Task to complete —
Can you write out all the lines word for word, with no pictures?
--- start of Source material ---
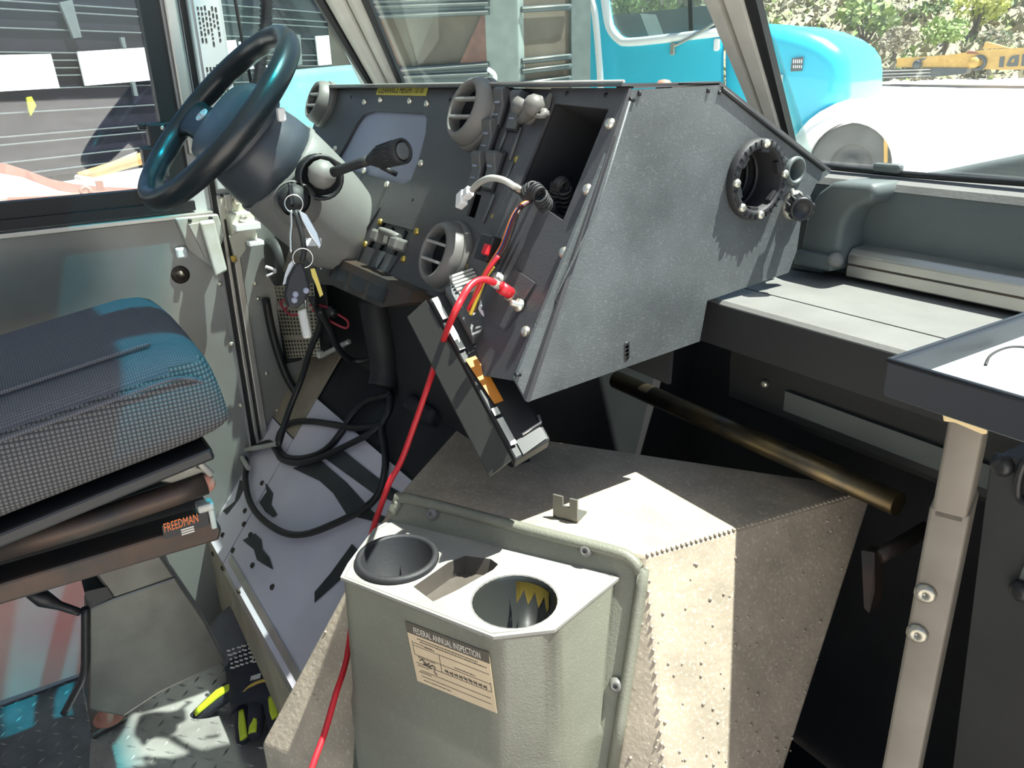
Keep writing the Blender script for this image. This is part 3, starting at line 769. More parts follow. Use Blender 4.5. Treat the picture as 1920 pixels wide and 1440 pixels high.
# chrome-ringed plunger knob on the end panel, with cord
kn = thing('plunger_knob', 'black ribbed knob on a bright stem sticking out of the dashboard end panel', 'knob', SP(1488, 385))
obj('collar', B().lathe(SP(1486, 384), X_, [(.02, 0), (.02, .004), (.016, .010), (.010, .010), (.010, .022), (0, .022)], 20), zinc, kn)
kx = (X_ * .8 - Y_ * .55 + Z_ * -.1).normalized()
b = B()
pr = [(.012, 0), (.016, .004), (.016, .022), (.013, .026), (.011, .022), (0, .021)]
b.lathe(SP(1494, 384, .022), kx, pr, 24)
obj('grip', b, blk, kn)
b = B(); c = SP(1494, 384, .022)
u_ = (Z_ - kx * Z_.dot(kx)).normalized(); v_ = kx.cross(u_)
for a in range(0, 360, 36):
    d = u_ * cos(radians(a)) + v_ * sin(radians(a)); b.tube([c + d * .0162 + kx * .004, c + d * .0162 + kx * .022], .0014, 6, 1)
obj('grip_rib', b, side_m, kn)
obj('stem_clip', B().tube([SP(1485, 356, .006), SP(1488, 366, .014), SP(1491, 374, .022)], [.003, .004, .004], 8, 2), alu, kn)

# ================================================================== STEERING
WC = PD(407, 219, 1.38); WNn = V((.022, -.708, .706)).normalized()
E1 = (X_ - WNn * X_.dot(WNn)).normalized(); E2 = WNn.cross(E1); ACOL = -WNn
sw = thing('steering_wheel', 'black two spoke steering wheel with oval badge on its padded hub', 'steering wheel', WC)
RR = .160
b = B(); seg = 96; rings = []
for i in range(seg):
    a = 2 * pi * i / seg; d = E1 * cos(a) + E2 * sin(a); rs = []
    grip = 1 + .06 * (1 if (i % 6) < 3 else 0)
    for k in range(12):
        t = 2 * pi * k / 12; inner = cos(t) < -.2
        r = .0178 * (1 - (.09 if (inner and (i // 3) % 2) else 0)); rs.append(b.bm.verts.new(WC + d * (RR + r * .88 * cos(t)) + WNn * r * 1.05 * sin(t)))
    rings.append(rs)
for i in range(seg):
    for k in range(12):
        f = b.bm.faces.new((rings[i][k], rings[i][(k + 1) % 12], rings[(i + 1) % seg][(k + 1) % 12], rings[(i + 1) % seg][k])); f.smooth = True
obj('rim', b, whl_m, sw)
for sgn, an in ((-1, 184), (1, -4)):
    d = E1 * cos(radians(an)) + E2 * sin(radians(an)); t = WNn.cross(d)
    b = B(); rows = []
    for s_, hw, th, dep in ((.05, .050, .013, .022), (.085, .036, .012, .018), (.12, .030, .012, .008), (.158, .042, .012, .0)):
        c = WC + d * s_ - WNn * dep
        rows.append([b.bm.verts.new(c + t * (hw * cos(2 * pi * k / 12)) + WNn * th * sin(2 * pi * k / 12)) for k in range(12)])
    for r0_, r1_ in zip(rows, rows[1:]):
        for k in range(12):
            f = b.bm.faces.new((r0_[k], r0_[(k + 1) % 12], r1_[(k + 1) % 12], r1_[k])); f.smooth = True
    obj('spoke', b, whl_m, sw)
# padded hub: superelliptic dome
b = B(); rows = []
hc_ = WC - WNn * .018 + E2 * .004
for s_, h in ((1.0, -.028), (1.02, -.012), (1.0, .0), (.94, .010), (.8, .017), (.55, .0215), (.28, .023)):
    row = []
    for k in range(40):
        t = 2 * pi * k / 40; cx = abs(cos(t)) ** .75 * (1 if cos(t) > 0 else -1); cy = abs(sin(t)) ** .75 * (1 if sin(t) > 0 else -1)
        wd = .082 + (.010 * cy)
        row.append(b.bm.verts.new(hc_ + E1 * cx * wd * s_ + E2 * cy * .075 * s_ + WNn * h))
    rows.append(row)
for r0_, r1_ in zip(rows, rows[1:]):
    for k in range(40):
        f = b.bm.faces.new((r0_[k], r0_[(k + 1) % 40], r1_[(k + 1) % 40], r1_[k])); f.smooth = True
b.bm.faces.new(rows[-1])
obj('hub_pad', b, hub_m, sw)
bp_ = PN(379, 216, WNn, hc_ + WNn * .0225)
b = B(); b.bm.faces.new([b.bm.verts.new(p) for p in circ(bp_ + WNn * .0006, E1, E2, .017, .011, 32)])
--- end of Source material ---
Solution to the problem —
Keep writing the Blender script for this image. This is part 3, starting at line 769. More parts follow. Use Blender 4.5. Treat the picture as 1920 pixels wide and 1440 pixels high.
# chrome-ringed plunger knob on the end panel, with cord
kn = thing('plunger_knob', 'black ribbed knob on a bright stem sticking out of the dashboard end panel', 'knob', SP(1488, 385))
obj('collar', B().lathe(SP(1486, 384), X_, [(.02, 0), (.02, .004), (.016, .010), (.010, .010), (.010, .022), (0, .022)], 20), zinc, kn)
kx = (X_ * .8 - Y_ * .55 + Z_ * -.1).normalized()
b = B()
pr = [(.012, 0), (.016, .004), (.016, .022), (.013, .026), (.011, .022), (0, .021)]
b.lathe(SP(1494, 384, .022), kx, pr, 24)
obj('grip', b, blk, kn)
b = B(); c = SP(1494, 384, .022)
u_ = (Z_ - kx * Z_.dot(kx)).normalized(); v_ = kx.cross(u_)
for a in range(0, 360, 36):
    d = u_ * cos(radians(a)) + v_ * sin(radians(a)); b.tube([c + d * .0162 + kx * .004, c + d * .0162 + kx * .022], .0014, 6, 1)
obj('grip_rib', b, side_m, kn)
obj('stem_clip', B().tube([SP(1485, 356, .006), SP(1488, 366, .014), SP(1491, 374, .022)], [.003, .004, .004], 8, 2), alu, kn)

# ================================================================== STEERING
WC = PD(407, 219, 1.38); WNn = V((.022, -.708, .706)).normalized()
E1 = (X_ - WNn * X_.dot(WNn)).normalized(); E2 = WNn.cross(E1); ACOL = -WNn
sw = thing('steering_wheel', 'black two spoke steering wheel with oval badge on its padded hub', 'steering wheel', WC)
RR = .160
b = B(); seg = 96; rings = []
for i in range(seg):
    a = 2 * pi * i / seg; d = E1 * cos(a) + E2 * sin(a); rs = []
    grip = 1 + .06 * (1 if (i % 6) < 3 else 0)
    for k in range(12):
        t = 2 * pi * k / 12; inner = cos(t) < -.2
        r = .0178 * (1 - (.09 if (inner and (i // 3) % 2) else 0)); rs.append(b.bm.verts.new(WC + d * (RR + r * .88 * cos(t)) + WNn * r * 1.05 * sin(t)))
    rings.append(rs)
for i in range(seg):
    for k in range(12):
        f = b.bm.faces.new((rings[i][k], rings[i][(k + 1) % 12], rings[(i + 1) % seg][(k + 1) % 12], rings[(i + 1) % seg][k])); f.smooth = True
obj('rim', b, whl_m, sw)
for sgn, an in ((-1, 184), (1, -4)):
    d = E1 * cos(radians(an)) + E2 * sin(radians(an)); t = WNn.cross(d)
    b = B(); rows = []
    for s_, hw, th, dep in ((.05, .050, .013, .022), (.085, .036, .012, .018), (.12, .030, .012, .008), (.158, .042, .012, .0)):
        c = WC + d * s_ - WNn * dep
        rows.append([b.bm.verts.new(c + t * (hw * cos(2 * pi * k / 12)) + WNn * th * sin(2 * pi * k / 12)) for k in range(12)])
    for r0_, r1_ in zip(rows, rows[1:]):
        for k in range(12):
            f = b.bm.faces.new((r0_[k], r0_[(k + 1) % 12], r1_[(k + 1) % 12], r1_[k])); f.smooth = True
    obj('spoke', b, whl_m, sw)
# padded hub: superelliptic dome
b = B(); rows = []
hc_ = WC - WNn * .018 + E2 * .004
for s_, h in ((1.0, -.028), (1.02, -.012), (1.0, .0), (.94, .010), (.8, .017), (.55, .0215), (.28, .023)):
    row = []
    for k in range(40):
        t = 2 * pi * k / 40; cx = abs(cos(t)) ** .75 * (1 if cos(t) > 0 else -1); cy = abs(sin(t)) ** .75 * (1 if sin(t) > 0 else -1)
        wd = .082 + (.010 * cy)
        row.append(b.bm.verts.new(hc_ + E1 * cx * wd * s_ + E2 * cy * .075 * s_ + WNn * h))
    rows.append(row)
for r0_, r1_ in zip(rows, rows[1:]):
    for k in range(40):
        f = b.bm.faces.new((r0_[k], r0_[(k + 1) % 40], r1_[(k + 1) % 40], r1_[k])); f.smooth = True
b.bm.faces.new(rows[-1])
obj('hub_pad', b, hub_m, sw)
bp_ = PN(379, 216, WNn, hc_ + WNn * .0225)
b = B(); b.bm.faces.new([b.bm.verts.new(p) for p in circ(bp_ + WNn * .0006, E1, E2, .017, .011, 32)])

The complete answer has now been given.